Rau stated the survey was biased because it did not draw from the entire population of "old model" owners. As the court noted, Smith was attempting shaky extrapolations from a shaky basis. The court further ruled there was no showing the accidents reported were similar to Smith's. Whether evidence of prior accidents is admissible, based upon substantial similarity, is a matter of trial court discretion. *750 Seay v. Chrysler Corp., 93 Wash. 2d 319, 609 P.2d 1382, 9 A.L.R. 4th 625 (1980); Blood v. Allied Stores Corp., 62 Wash. 2d 187, 381 P.2d 742 (1963). The court correctly excluded evidence of the survey on the grounds of bias and irrelevance.

Otherwise inadmissible evidence may be the basis of expert testimony so long as it is of the type reasonably relied upon by experts in the field. ER 703; Baumholser v. Amax Coal Co., supra; State v. Ecklund, 30 Wash. App. 313, 633 P.2d 933 (1981). Although the trial court ruled the survey would be admissible on this ground, there was no showing an admittedly biased survey would be relied upon by experts in the field.

[6] Regarding the alleged discovery violation, it is an abuse of discretion to exclude testimony as a sanction absent any showing of intentional nondisclosure, willful violation of a court order, or other unconscionable conduct. Lampard v. Roth, 38 Wash. App. 198, 684 P.2d 1353 (1984); Alpine Indus., Inc. v. Gohl, 30 Wash. App. 750, 637 P.2d 998, 645 P.2d 737 (1981); Barci v. Intalco Aluminum Corp., 11 Wash. App. 342, 522 P.2d 1159 (1974). Here, there was no such showing, and it was error to exclude evidence of the survey on this ground.

[7] However, the court correctly excluded the survey. While violation of the discovery rules would not be a valid basis for exclusion, there was no showing the survey was trustworthy, that it reported similar accidents, or that it was of a type reasonably relied upon by experts in the field. This court may uphold the exclusion on alternate grounds. Thomas v. French, 99 Wash. 2d 95, 659 P.2d 1097 (1983).

The judgment is affirmed.

McINTURFF, A.C.J., and THOMPSON, J., concur.

Reconsideration denied March 19, 1985.

Review denied by Supreme Court June 7, 1985.

NOTES

[1] The products liability act, RCW 7.72, is therefore inapplicable. See RCW 4.22.920 (act applies to claims arising on or after July 26, 1981).

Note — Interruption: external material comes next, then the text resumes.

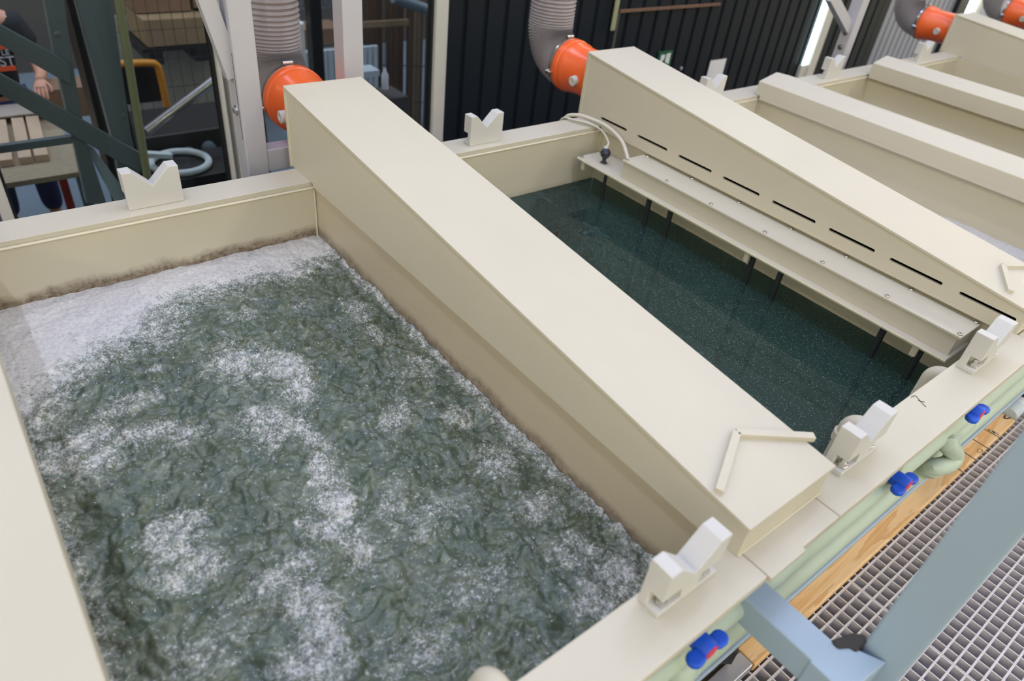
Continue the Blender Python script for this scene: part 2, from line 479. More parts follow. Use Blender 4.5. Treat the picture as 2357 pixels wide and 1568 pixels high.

[2] A similar form was used in Zahrte v. Sturm, Ruger & Co., 498 F. Supp. 389 (D. Mont. 1980), vacated on other grounds, 709 F.2d 26 (9th Cir.), cert. denied, ___ U.S. ___, 78 L. Ed. 2d 338, 104 S. Ct. 395 (1983), about which we make no comment other than to note the decision.

[3] Plaintiff's proposed instruction 80 provided in part: QUESTION NO. 1: Did Wayne Smith "misuse" the product supplied by the defendant? ANSWER: ______ (Yes or No). (If your answer is "No", proceed to Question No. 3. If your answer is "Yes", proceed to Question No. 2.) QUESTION No. 2: Was such "misuse" the sole proximate cause of the injury or damage to the plaintiff? ANSWER: ______ (Yes or No). (If your answer is "No", proceed to Question No. 3. If your answer is "Yes", you need go no further. Date and sign this form and inform the bailiff your deliberations have ended.)